Now, let’s look at three key different scenarios. They are:
· You could sell the house
· Joint Mortgage means Joint Liability
· Refinancing the house
1. Sell the house
In order to eliminate the complications which may result from deciding who pays the mortgage, who gets the house, who pays for expenses incurred on renovations and maintenance of the property... some couples deem it wise to sell the house, provided there’s still equity in it. They sell it, pay whatever is outstanding on the mortgage and share the proceeds. This is a neat arrangement. Each can now decide to do whatever they please with their share of the proceeds. In this scenario, no one pays any mortgage after the sale.
If you decide to keep the house, what is the implication and who pays the mortgage? That’s what we’d explore next.
2. Joint Mortgage means Joint Liability
If your name and your ex’s are on the mortgage contract when the house was bought, while you were both married, both of you are jointly liable. It does not matter whether you or both of you still live in the property or not. It means that either of you is liable, even if the other person fails to pay.
Naturally, the mortgage company wants the full amount paid each month – they won’t be impressed if you claim, for example, that you have your half of the debt, and that it’s your ex that’s delaying, or, that you no longer live there. So, in this case, both parties have to pay.
Ideally, you should have a written agreement that’s co-signed by your spouse that both of you will make your mortgage payments each month –unfailingly. The mortgage company is not going to cut you any slack because you’re now divorced.
If the payments are not made, your credit ratings will be negatively affected. This could make things difficult for you and your ex if you want to access credit in the future. If these payments are not made for some time, the lender may start repossession proceedings.
But, you may decide that the wise thing to do is that you, alone, own, keep, and pay the mortgage. Let’s look at what that entails.
Refinance Mortgage into your own name
Let’s be honest, the last thing you may want after a divorce is whatever still creates joint obligations for you and your ex, especially if it was a difficult marriage and if you had a contentious divorce.
So, you may prefer a situation where you’d refinance the mortgage into your own name, and that you, alone, own and live in the house. When this is done, naturally, you, alone, will be making the payments. It also means that your spouse no longer has obligations to make the mortgage payments. Since the new mortgage note will be in your name.

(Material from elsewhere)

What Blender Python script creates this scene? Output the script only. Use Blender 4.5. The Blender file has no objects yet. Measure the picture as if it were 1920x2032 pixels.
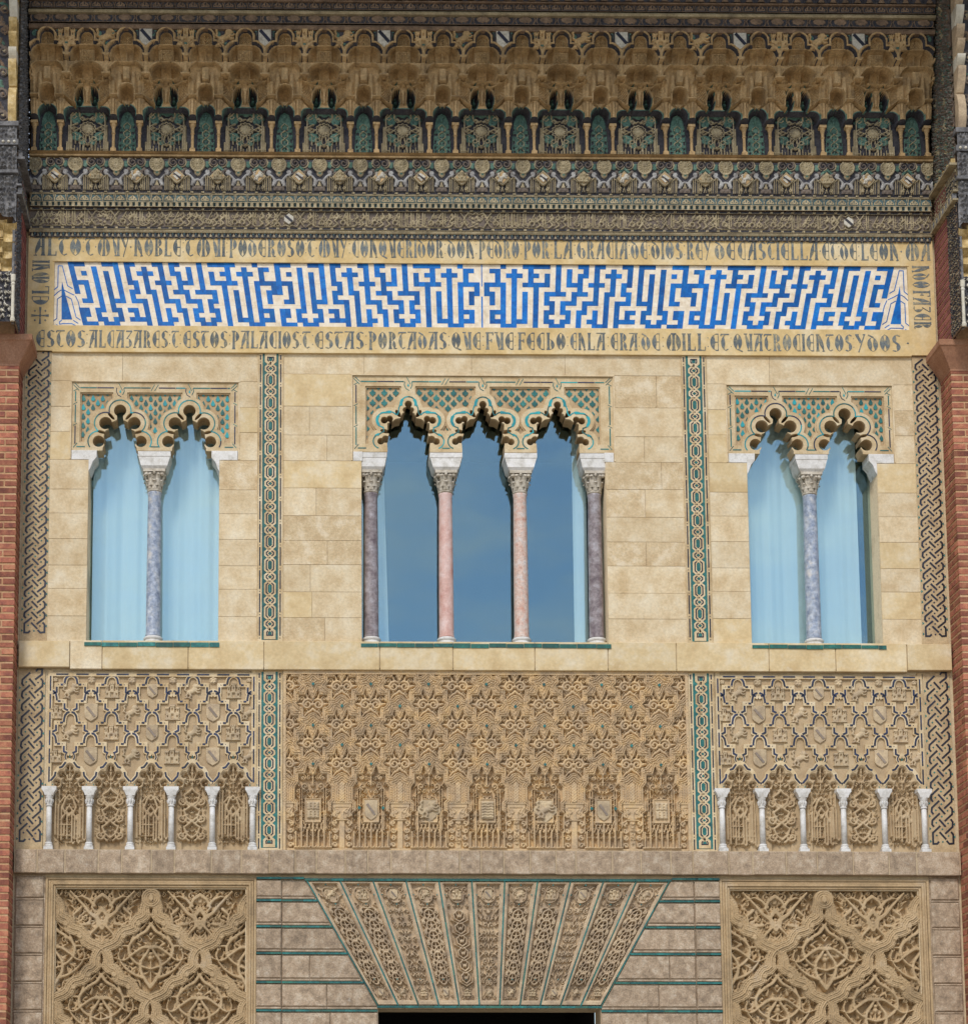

Refinancing a mortgage means that you take a new one, pay off the debt on the old one, and effectively, the old mortgage and its terms no longer exist. This is usually done to take advantage of more favorable terms, like a lower interest rate.
In this case, your income and credit score are what’s relevant. In effect, you may have to “buy out your ex”. Or, if they are very understanding, it may be a peaceful, verbal agreement. But, the change needs to be effected on the mortgage contract.
You’d need your ex to formally transfer the title to you, before you refinance. If this is not done, they’d still legally own a portion of the house, even though you alone will be making the payments! So, you need a legal means of ensuring the transfer. What you need is a Quitclaim Deed. What is that? I am glad you asked.
A Quitclaim Deed is the legal instrument that’s used for transferring ownership of real property. The person making the transfer is called the grantor, while the recipient is the grantee. By signing the deed, the grantor agrees they have quit any claim to the property. The property now belongs exclusively to the grantee.
In conclusion, we have mentioned some of the situations that could arise when there’s a divorce, which complicates the issue of who pays the mortgage, and we have also explored three key options, which could lead to peace of mind. Of course, it’s wise to also consult an attorney for more clarifications.